This post was originally a guest post for @inprogress. I’m reposting as I find it to be more and more relevant to today’s church.
37 And he said to him, You shall love the Lord your God with all your heart and with all your soul and with all your mind.38 This is the great and first commandment.39 And a second is like it: You shall love your neighbor as yourself. -Matthew 22
Do you love your neighbor?
Who is your neighbor?
I see people who, because they can’t define their neighbor, choose not to love their neighbor and, instead, do nothing at all.
There are even people who hide behind Twitter and Facebook and the television instead of going out and risking by having “breathing the same air” relationships. We have nerves in our skin, people – we’re meant to rub shoulders with other humans.
While the Bible doesn’t define our “neighbor,” allow me to do that for you so you can get to work loving them as yourself (just in case you’re not sure who your neighbor is).
Go out your front door. Do a 360 degree turn all the way around. If you can see a door, that’s your neighbor.
For those of you who live in an apartment complex or dorm, just consider your floor (or, for smaller venues, the whole building) your neighbor. If you live out in the country, expand your radius to 1 or 5 or 10 miles.
So, stop reading this post, get up, and go out your front door. Right now. Go take a “neighbor inventory.”
(cue the Jeopardy theme – you can hum this while you’re looking around if you want)
Now what? How do you love your neighbor as yourself?
42 Give to the one who begs from you, and do not refuse the one who would borrow from you. -Matthew 5
Start with your immediate, literal next door neighbor. If you don’t know them, go introduce yourself. Ask them out for coffee (your treat). If you do know them, slap together a casserole or some cookies and drop them by. “Hey, just wanted you to have these.” No strings attached. Give them the food and exit.

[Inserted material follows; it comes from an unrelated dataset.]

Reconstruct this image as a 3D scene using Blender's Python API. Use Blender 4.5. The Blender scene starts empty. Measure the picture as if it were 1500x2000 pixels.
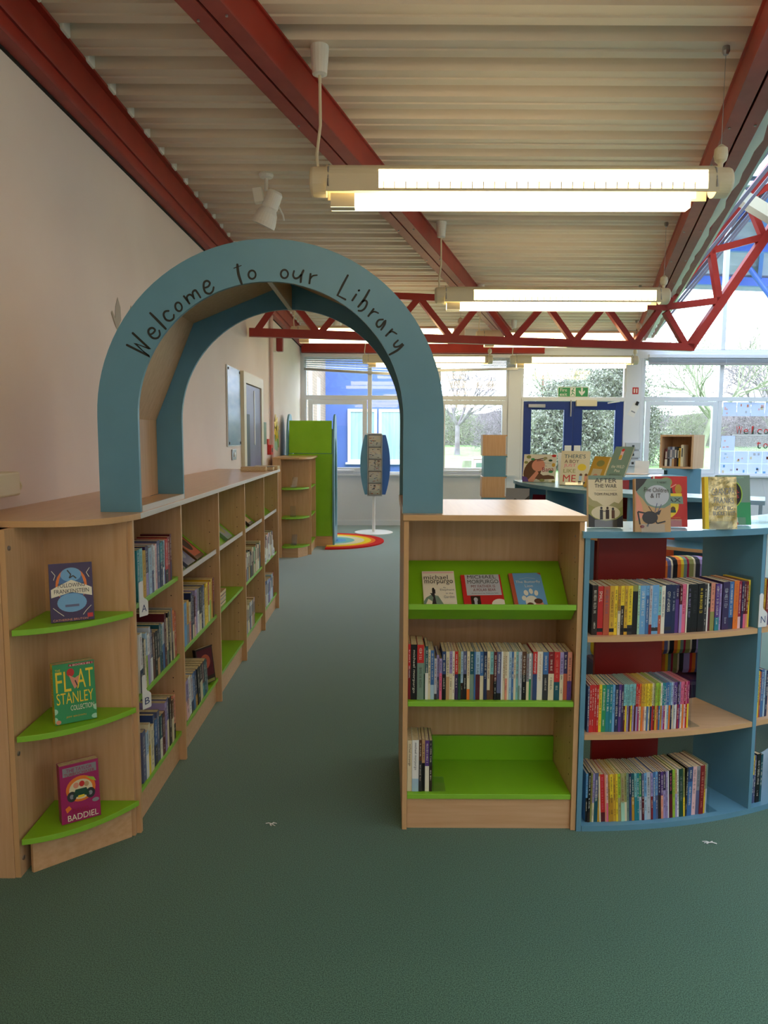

Be intentional and check in on them from time to time. I’m terrible about remembering to do this so I use Google Calendar’s recurring events function regularly to ensure I keep up with my “neighbor.”
Then, make a dinner date. Get to know them. Find out where they’re from, what they do, what they love, what they hate, how they play, how they’re suffering, and how you can pray for them.
Sure, you can ask them to church. Try developing a relationship first, though. They’ll feel more like they’re trusted than just a trophy.
The most important thing is that you’re consistently being in relationship with them. Consistency shows them they matter to you, and ultimately to the Christ you serve. Christ is there for us every day. Shouldn’t you model that same trait?
It’s as if we’ve lost the simple art of being human. Instead, we’re absorbed with having an intimate relationship with this Creator but we forget why he became flesh. He died so that we might live, and that we might share that good news, that gospel, with the world.
We who claim to follow Christ are to be his hands and feet while we walk this dirt and we need to have intimate relationships with the Creator’s creation while we’re here. Being friends with “church” people, going to Sunday worship and pot lucks and Wednesday night bible studies just isn’t enough.
It’s time to start living outside our comfort zone, to start living in discomfort, so the world can come to know the Comforter.